Obwohl der Rahmenlehrplan für den allgemeinbildenden Unterricht (ABU) in der beruflichen Grundbildung anregt, die Menschenrechte als ethische und rechtliche Blickwinkel einfliessen zu lassen, fand Daniel Schmuki des EHB in seiner Analysen von ABU-Lehrplänen nur vereinzelt konkrete Bezüge zu den Menschenrechten. Daniel Schmuki sieht vor allem bei den Bildungszielen Persönlichkeitsentwicklung und Weitverstehen/Weltdeutung Möglichkeiten, die Menschenrechtsbildung einzubinden. Anhand von drei Beispielen hat Daniel Schmuki eindrücklich gezeigt, wie Menschenrechtsbildung im ABU umgesetzt werden kann. Dabei hat er im ersten Beispiel den Nützlichkeitsaspekt in den Vordergrund gestellt (ungerechte Behandlung in der Schule/im Betrieb). Im zweiten Beispiel steht der diachrone Aspekt der Kulturentwicklung (historischer Vergleich von Lehrverträgen) und im dritten Beispiel der Blick über nationalen und kulturellen Grenzen im Fokus. Daniel Schmuki warnt eindringlich vor der Gefahr der „Betroffenheitsdidaktik“, die den Lernenden den moralischen Zeigefinger vor die Nase hält.

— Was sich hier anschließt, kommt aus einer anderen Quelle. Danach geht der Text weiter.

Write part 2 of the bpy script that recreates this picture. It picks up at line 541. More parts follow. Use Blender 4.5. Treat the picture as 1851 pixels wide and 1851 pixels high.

Berufsbildung kann einen Beitrag leisten

Die Schlussdiskussion hat deutlich gezeigt, dass es in der Berufsbildung einerseits eine gesellschaftliche Verantwortung der Menschenrechtsbildung gibt und es anderseits Möglichkeiten gibt, Bildung über, durch und für Menschenrechte in der Berufsbildung zu betreiben. Hierfür müssen die (angehenden) Lehrpersonen in ihrer Aus- und Weiterbildung mit dem Thema der Menschenrechte und Menschenrechtsbildung konfrontiert und ihnen gezeigt werden, dass die Menschenrechte auch ein hilfreiches Instrument beispielsweise in der Klassenführung sein kann. Die erste Fachtagung Menschenrechte in der Berufsbildung konnte dank dem hohen Engagement des Zentrums Menschenrechtsbildung der PH Luzern und dem Eidgenössischen Hochschulinstitut für Berufsbildung (EHB) einen wichtigen ersten Beitrag zur Stärkung Menschenrechtsbildung in der Berufsbildung und letztlich zur Förderung der Menschenrechte leisten.